I pulled the oversized knobbies off the back and put some stock tires on. The buggy is so much more fun without all that traction. Before, in turns, the buggy wanted to lean. Inside rear tire always wanted to grip and roll. Not a problem now. I kept spinning out in turns after the swap. Such a great feeling when you get that perfect drift on a sharp turn.

Anyway, back to the carburetor - My intake boot tore on the stock carb so I stuck the big CV carb back on. I have been wanting to play with it ever since I couldn't get it to run right a while back.

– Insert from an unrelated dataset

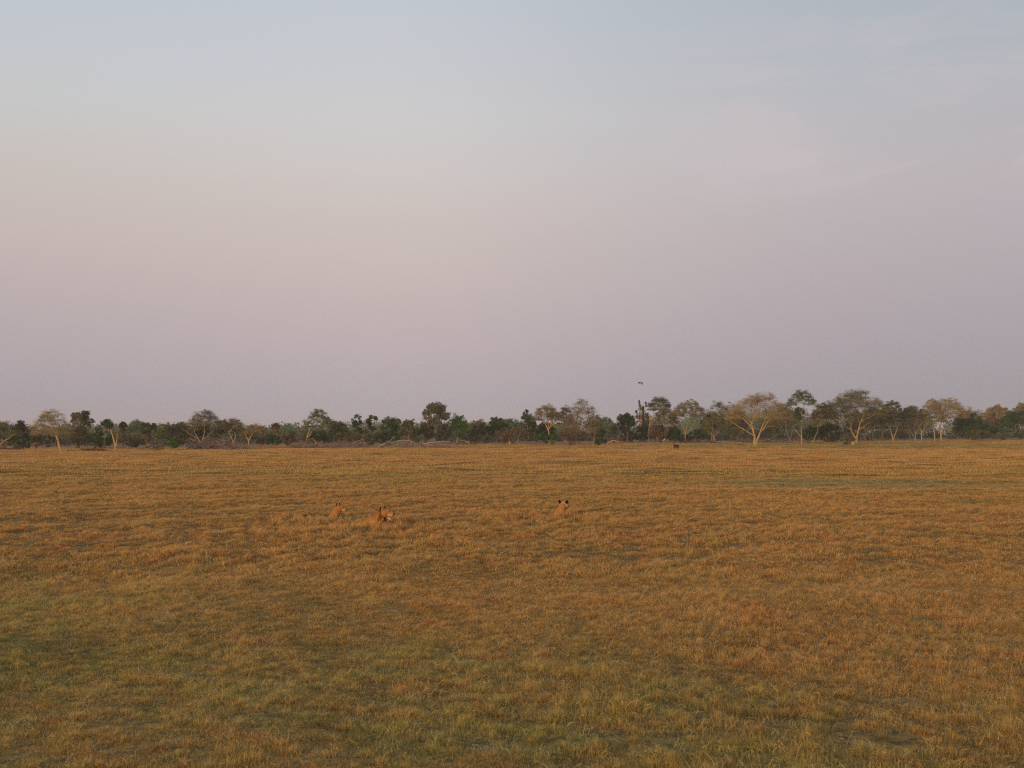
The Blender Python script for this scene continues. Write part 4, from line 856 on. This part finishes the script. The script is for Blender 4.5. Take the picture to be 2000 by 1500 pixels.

I was curious to see if I could get the thing to idle right. I changed the angle of the carb by changing the engine mount bolt. I got it a lot more level which makes me feel better but didn't seem to change much. I tried a couple different sizes of pilot jets and couldn't get anything to work quite right. It would idle fast but wouldn't drop down to a slow idle rpm. On the third jet I can't remember what I was doing but I backed the screw out a LOT. What I found is that I can get the buggy to idle beautifully if I nearly remove the adjustment screw on the side of the carb. I can't remember if this is a fuel or an air screw, I was hoping someone on here could explain why this would make sense. I ended up with a 125 main. Buggy runs fine but it isn't quite right. After a long decel the engine doesn't want to take throttle again. I'm assuming that is because my pilot jet is probably way too large (I was testing 2 sizes larger than I had originally when I realized that backing out the screw allowed the buggy to idle). Thoughts?